John McCain began performing the obligatory gestures to satisfy the base, particularly the religious right he had once openly scorned and the Grover Norquist no taxes crowd he had infuriated.

Of course, these people are not stupid. Others like Romney and Giuliani were having their “conversions,” so it would take more than mere words to cut a real deal. At the top of the list was the Supreme Court, right behind which was the Vice Presidency and the GOP platform. So we ended up with Sarah Barracuda.

The Tightrope

This Devil’s Bargain will make it extremely difficult for john McCain to govern. He must perform the equivalent of a political high wire act that few if any Presidents have faced. Somehow he will have to walk a slippery rope between his rabid base and what is shaping up to be a Democratic Congress–or at best a narrow GOP majority.

McCain has successfully walked the tightrope before, but never was it this slippery or this high, for he managed the feat only on issues that were not at the top of either party’s bases. The GOP fanatics are already grumbling that George W. Bush, like his father, never accomplished the Counterrevolutionary agenda. The Democrats, having been tricked and arm-twisted into supporting Alito and the Iraq War, will not give in so easily this time.

Meanwhile the budget and foreign policy messes George W. Bush has left behind are already emitting a stench, the likes of which has never been seen in American history. To further complicate McCain’s task, the neocons want control of foreign policy and Norquist and the religious right want their pound of flesh.

Contrary to bringing us together a McCain Presidency has the potential to tear us apart. Like the government itself he just has too many debts to pay and not enough cash to pay for them. I am certain that some highly-placed Republicans have already told McCain that if he fails to carry out the bargain they will run Palin against him in 2012. Meanwhile with Obama losing what will be a brutal campaign with undertones of racism the Democrats, particularly on the left, will be out for blood.

The Wedge

A McCain victory would push a wedge between the left and right that will worsen rather than heal the Washington gridlock. A more pragmatic politician than McCain might cut a deal with the DLC and the Democratic Blue Dogs that might allow him to govern, but McCain is not one to break his bargain with the Counterrevolution.

If the wedge deepens the divisions, a lot of Americans will become even more fed up with the ideologues on both sides. We’ve had of culture wars before, but the only ones that approach this one are the struggles that put Andrew Jackson in the White House, the Civil War, and the battle between progressives and the tycoons at the turn of the nineteenth century. Jackson, Lincoln and Wilson made no bargains like McCain. You also are talking about three of our greatest Presidents. Instead McCain promises to be more like a Buchanan or a Taft, which also means he possibly will be a one-term President.

The Prognosis

The faces on the GOP delegates said it all: their support for John McCain is at best lukewarm.
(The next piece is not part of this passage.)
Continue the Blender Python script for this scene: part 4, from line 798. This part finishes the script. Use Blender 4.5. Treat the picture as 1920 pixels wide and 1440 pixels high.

Throughout his somewhat rambling yet also moving speech they waited for him to throw them the red meat the Barracuda had served up the night before as if she could not wait to do to the liberals what she did to her enemies in Wasilla.

They never got what they wanted. They clapped and cheered, almost as if on cue. They won’t be so nice if John McCain takes up residence at 1600 Pennsylvania Avenue.

So ironically we have factions of both parties who hope the nominee loses. That will make for an interesting race. Maybe if the zealots sit this one out, we might just get through the culture wars.